When You Attack Art, It Bites Back – HARD

Even a fool who keeps silent is considered wise… ~ Proverbs 17:28

Silence is true wisdom’s best reply. ~ Euripides

Hollywood, Fall of 2014 — a silly comedy starring Seth Rogen and James Franco as bumbling idiots tasked by the CIA to assassinate North Korean dictator Kim Jong-un is about to be released.  North Korea threatens Sony Pictures (the studio behind the movie) not to release it. As marketing of the film continues, a cyber terrorist organization (allegedly contracted by North Korea), performs the most damaging cyber hack in corporate history on Sony. They follow-up with a potential physical threat to any theaters that release the movie. The result: the world reacts to the news. Sony (and other companies) respond to this attack on free speech and art. The movie is released as a VOD (video on demand) and more people see the movie than most certainly would have seen it otherwise. It grosses over $35 million in VOD sales. (And starting this weekend, Netflix will even stream it).

Paris, France, January 2015 — twelve people are shot and killed by Islamic fundamentalist terrorists at the French satirical magazine “Charlie Hebdo.” The attack was a vengeful response to the magazine’s portrayal of the Islamic prophet Muhammad. The result: the world watches and reacts. The French people rally together. A magazine that was literally on the verge of bankruptcy gets a huge boost as a record 5 million copies of the magazine are sold in a few short days.

© Miguel Discart. Creative Commons 2.0
© Miguel Discart. Creative Commons 2.0

But it’s not just communist regimes or radical Islamic fundamentalist that fall into this trap…

likeaprayerIn 1989, Madonna (who knows all too well the value of controversy with respect to marketing one’s art) was the target of outrage over her allegedly blasphemous depictions of Jesus and Mary in her “Like a Prayer” music video. Pope John Paul II even banned her from Italy because of it. Pepsi (who was a sponsor of the video) got lots of flack too and dropped a corresponding Pepsi ad. It became a worldwide news item. The result: “Like a Prayer” went on to win MTV’s “Video of the Year” that year, and in subsequent years was voted as the #1 groundbreaking video that “broke the rules.” Who knows if the video would have won those accolades without the controversy. But a lot more people and critics were talking about it and analyzing it because of the hoopla.

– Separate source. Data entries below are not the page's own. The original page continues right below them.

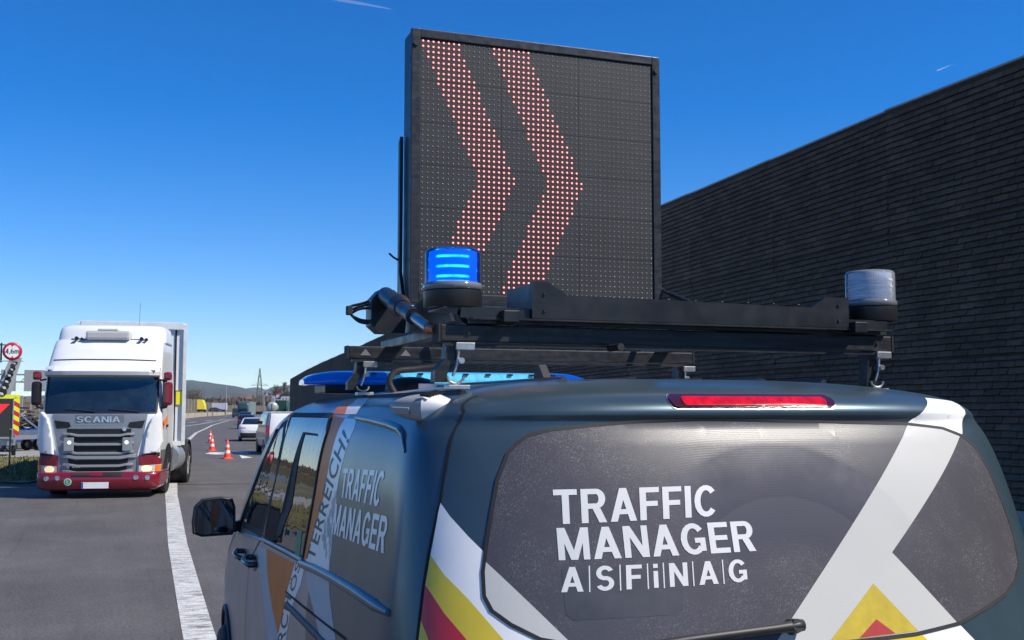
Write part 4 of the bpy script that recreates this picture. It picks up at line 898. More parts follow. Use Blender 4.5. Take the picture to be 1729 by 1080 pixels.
def slab(name, hull, side, poly, m, par, off, step=.06):
    """a patch with returns to the hull: a plate of real thickness"""
    o = patch(name, hull, side, poly, m, par, off, step); sm = o.modifiers.new('thick', 'SOLIDIFY'); sm.thickness = off; sm.offset = -1; return o
tpatch('windscreen', [(-1.13, 1.84), (1.13, 1.84), (1.14, 2.2), (1.10, 2.60), (-1.10, 2.60), (-1.14, 2.2)], mat('lorry_windscreen', (0.012, 0.022, 0.032), 0.03, spec=0.9, var=0.5, scale=3), .006)
tpatch('windscreen_seal', [(-1.17, 1.80), (1.17, 1.80), (1.17, 2.64), (-1.17, 2.64)], M['grille'], .003)
for a in (-.8, .1):
    MB().tube([TK.on('front', a, 1.84, .02), TK.on('front', a + .25, 1.87, .02), TK.on('front', a + .62, 1.90, .015)], .012, 6).build('wiper', M['plastic'], tk)
# sun visor and its shadow gap
vp = [(-.02, 2.60), (.16, 2.64), (.18, 2.72), (.06, 2.83), (-.12, 2.80)]
mb = MB(); N = 12; vs = []
for k in range(N + 1):
    x = -1.19 + 2.38 * k / N; yy = TK.pt('front', x * .97, 2.72).y
    for y, z in vp: vs.append((x, yy + y * (1 if abs(x) < 1.1 else .8), z))
n = 5; mb.add(vs, [(k * n + i, k * n + (i + 1) % n, (k + 1) * n + (i + 1) % n, (k + 1) * n + i) for k in range(N) for i in range(n)]); mb.add(vs[:n], [tuple(range(n))]); mb.add(vs[-n:], [tuple(range(n))])
vis = mb.build('sun_visor', M['t_white'], tk)
for a in (-1.02, 1.02):
    mb = MB()
    for i in range(4): mb.box((a - .075 + i * .05, TK.pt('front', a, 2.74).y + .155, 2.735), (.035, .02, .035))
    mb.build('marker_lamp', M['plastic'], vis)
ribbon('roof_gap', TK, 'front', [(-1.08, 2.97), (-.5, 2.985), (.5, 2.985), (1.08, 2.97)], .03, M['seam'], tk, .004)
# raised roof fairing, air conditioning unit and horns
RF = Hull([(3.40, 1.18, -2.25, -.98, .1, .3), (3.55, 1.17, -2.25, -1.02, .1, .3), (3.72, 1.14, -2.25, -1.10, .1, .3), (3.80, 1.06, -2.2, -1.2, .1, .3), (3.83, .9, -2.1, -1.4, .1, .3)], n=4, nf=3)
hull_mesh('roof_fairing', RF, M['t_white'], tk, rows=14, nc=10, ns=8)
mb = MB(); mb.b2((-.47, -.98, 3.44), (.47, -.60, 3.64), .05); mb.b2((-.22, -.96, 3.63), (.22, -.62, 3.69), .03); mb.build('air_conditioner', M['white_plastic'], tk)
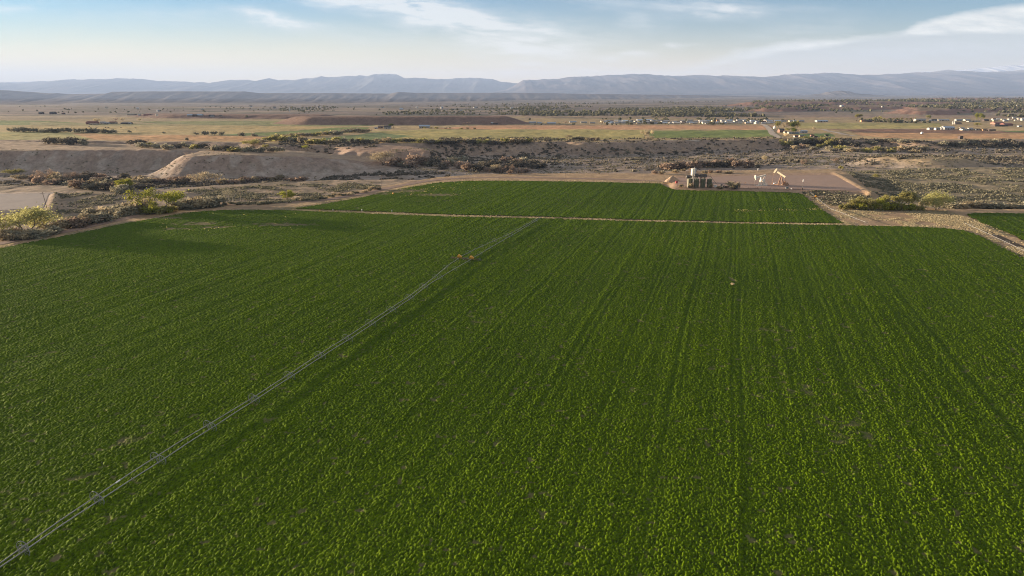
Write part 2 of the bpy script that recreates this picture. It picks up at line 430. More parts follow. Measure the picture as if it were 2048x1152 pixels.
fill_veil = math_(t, 'MULTIPLY', ramp01(t, sep.outputs[2], .15, .42), math_(t, 'MULTIPLY_ADD', noise(t, 2.2, 5, .6, tc.outputs['Generated'], (1, 1.6, 1)), .7, .42), clamp=True)   # bright cloud veil added overhead, out of view, to lift the ambient light
col = mixc(t, fill_veil, col, sc(FILL_VEIL))
t.links.new(col, bg.inputs[0]); t.links.new(bg.outputs[0], wout.inputs[0])

# ================================================================== the air
mh, th, oh = nt('valley_air')
pv = N(th, 'ShaderNodeVolumePrincipled'); pv.inputs['Density'].default_value = HAZE; pv.inputs['Color'].default_value = (*HAZECOL, 1); pv.inputs['Anisotropy'].default_value = HAZE_G
th.links.new(pv.outputs[0], oh.inputs['Volume'])
hb = MB(); hb.box((0, 20000, 640), (90000, 54000, 1340)); tag(hb.build('haze', mh), kind='stuff')

# ================================================================== ground
ys = np.concatenate([[-170, -80, 0], np.arange(40, 330, 6.0), np.arange(330, 480, 2.6), np.arange(480, 960, 1.7), np.arange(960, 1700, 5), np.geomspace(1700, 40000, 230)])
us = np.linspace(-.98, .98, 1050)
Yg, Ug = np.meshgrid(ys, us, indexing='ij'); Xg = Ug * (Yg + 200)
h, ws, gul, gul2 = hgt(Xg, Yg, True)
Wt = {k: ws[i] for i, k in enumerate(['plateau', 'mesa', 'hill2', 'flats', 'sage', 'leftpad', 'hill3', 'platform', 'wellpad', 'berm1', 'berm2', 'mound', 'mound2', 'ter1', 'ter2', 'ter3', 'hills4'])}
def ar(*c): return np.array(c, float)
n1 = fbm(Xg / 40, Yg / 40, 51, 4); n2 = fbm(Xg / 7, Yg / 7, 57, 3); n3 = fbm(Xg / 160, Yg / 90, 61, 4)
def _sat(c): return c
colr = np.ones(Xg.shape + (3,)) * ar(.25, .212, .185)                                         # valley floor, grey clay and sage
def lay(mask, c, k=1.0):
    global colr
    m = (np.clip(mask, 0, 1) * k)[..., None]; colr = colr * (1 - m) + np.asarray(c) * m
lay(sstep((n1 - .45) * 5), ar(.31, .28, .255), .7)                                             # pale alkali
lay(sstep((n2 - .5) * 5), ar(.17, .145, .11), .5)
m = Wt['mesa'][1]; lay(m, ar(.26, .20, .165), .9); lay(m * (m > .97), ar(.34, .27, .195), .8)
lay((m > .02) * (m < .95) * sstep((gul2 - .5) * 6), ar(.33, .30, .27), .6)
m = Wt['hill2'][1]; lay(m, ar(.25, .18, .14), .9)
m = Wt['hill3'][1]; lay(m, ar(.33, .26, .16), .9)
lay(Wt['flats'][1], ar(.23, .19, .145)); lay(Wt['flats'][1] * sstep((n2 - .5) * 7), ar(.36, .28, .21), .7)
lay(Wt['sage'][1], ar(.21, .185, .13)); lay(Wt['sage'][1] * sstep((n2 - .48) * 6), ar(.32, .26, .18), .5)
lay(Wt['flats'][1] * sstep((n1 - .48) * 6), ar(.17, .145, .105), .55)
lay(Wt['leftpad'][1] * 1.0, ar(.33, .28, .245))
pl = Wt['platform'][1]; lay(pl, ar(.34, .255, .165)); lay(pl * sstep((n2 - .5) * 6), ar(.25, .19, .14), .6)
lay(inside(PG([(560, 415), (700, 420), (900, 428), (1080, 432.5), (1300, 439), (1500, 443.5), (1690, 446), (1690, 453), (1500, 449.5), (1300, 446), (1080, 440), (900, 436), (700, 428), (560, 422)]), Xg, Yg) * 1.0, ar(.19, .17, .085), .85)
lay(Wt['wellpad'][1], ar(.30, .22, .165))
d, m = Wt['plateau']
onp = (d <= 0)
ramp = (m > .03) & (d > 0)
lay(ramp * 1.0, ar(.25, .195, .155), .8); lay(ramp * sstep((gul2 - .5) * 6), ar(.30, .23, .165), .6)
lay(onp * 1.0, ar(.36, .285, .165))
FIELDS = [  # far farm fields seen on the bench, outline, colour
    ([(-300, 249), (330, 249), (600, 252), (700, 253), (560, 262), (430, 270), (-300, 263)], (.38, .31, .15)),
    ([(-300, 240.5), (60, 241), (170, 246), (100, 250), (-300, 251)], (.20, .25, .09)),
    ([(60, 243), (170, 247), (340, 248), (340, 250.5), (60, 250.5)], (.30, .29, .14)),
    ([(250, 243), (480, 241.5), (720, 241), (880, 247), (700, 252.6), (480, 250.6), (330, 248.6)], (.25, .265, .115)),
    ([(-300, 264), (140, 264), (240, 268), (200, 279), (-300, 279)], (.31, .30, .13)),
    ([(140, 265.5), (240, 268.5), (430, 271), (540, 274), (500, 284), (250, 281), (190, 280)], (.42, .27, .14)),
    ([(430, 270), (560, 263), (690, 254), (740, 254.5), (730, 262), (660, 268), (560, 272)], (.15, .20, .07)),
    ([(650, 282), (640, 277), (740, 266), (800, 266), (900, 276), (800, 282)], (.14, .19, .085)),
    ([(735, 263), (860, 258.5), (1290, 259), (1290, 276), (1140, 280), (1000, 283.5), (820, 286), (760, 280), (830, 272)], (.34, .31, .13)),
    ([(870, 257.8), (960, 250.5), (1300, 250), (1545, 250.5), (1543, 259.4), (1290, 258.6)], (.46, .285, .17)),
    ([(1296, 261), (1537, 260.2), (1556, 273.4), (1450, 275), (1300, 275.5)], (.165, .215, .07)),
    ([(1598, 245), (1880, 246), (1886, 256), (1700, 257.6), (1600, 257)], (.35, .32, .135)),
    ([(1648, 259), (1860, 257.5), (1990, 262), (2300, 266), (2300, 269), (2000, 267), (1745, 266)], (.21, .135, .10)),
    ([(1700, 263), (1800, 265.8), (2300, 270), (2300, 277), (2048, 277), (1770, 276.5), (1720, 270)], (.43, .28, .16)),
    ([(1585, 268), (1660, 266.5), (1672, 273), (1620, 274.5)], (.13, .19, .07)),
    ([(2000, 262), (2400, 258), (2400, 264), (2030, 264.5)], (.15, .2, .08)),
    ([(1050, 236.5), (1560, 236), (2048, 236), (2048, 232), (1050, 233)], (.33, .25, .18)),
    ([(690, 230), (1000, 228.6), (1130, 232), (700, 232.5)], (.37, .28, .21))]
stri = fbm(Xg / 260, Yg / 30, 71, 3)
for P, c in FIELDS:
    m = inside(PG(P), Xg, Yg)
    c = np.asarray(c) * .92; c = np.clip(c.mean() + (c - c.mean()) * .98, .02, .8)
    lay(m * 1.0, c); lay(m * sstep((stri - .5) * 6), np.asarray(c) * ar(1.3, 1.18, 1.1), .6)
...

You see this effect in all sorts of artistic expression. It happens in photography (Maplethorp); in publishing (“Lady Chatterly’s Lover” and Salman Rushdie’s “Satanic Verses”); music (the aforementioned Madonna, not to mention Prince and any number of heavy metal rock bands); and even painting (the impressionist movement of the late 19th century was largely criticized by the art pros of the day, which only prompted organized exhibits of the art to spread. The rest is history). Time and time again history has proven that when you publicly attack artistic expression and freedom, you inevitably end up making that very art even stronger.

Disney Plays it Smart

Sundance, 2013 — Randy Moore premieres his film “Escape from Tomorrow”: it’s a dark, satirical horror film shot clandestinely at Disney World, FL. Disney gave no permission for this film. Everyone was sure as anything that lawyers at the “Mouse House” would slam a hammer down on this film faster than Thor beats on Loki (despite the fact there’s a case the film falls well within U.S. “Fair Use” laws.) But much to people’s surprise, Disney kept silent. In fact, The Hollywood Reporter article about the movie specifically states that Disney purposefully chose to ignore the film so as not to give it more press and box office. The result: the film has low Rotten Tomatoes and Metacritic scores. Critics say it was more novel than good. Final box office: a paltry $171,000 domestic.

escapefromtomorrow

Disney played their cards perfectly. Had they taken this thing to court and made a big hullabaloo over it, I guarantee you more people would’ve seen it just to see what the fuss was all about. It would’ve likely at least broken the million dollar mark, if not multiple millions. Well played Mickey. Well played.

The Moral of the Story…

If there’s a piece of art that offends, the best way to “kill” it is to ignore it.

What say you?

Note: for the record, I do not personally support nor approve of the kind of work Charlie Hebdo does. I’ve seen it and it’s frankly poor taste IMHO. But it also looks like they pretty much attack all kinds of religion and politics. Again, if it were me calling the shots, I’d ignore it. As mentioned earlier, the magazine was about to go bankrupt.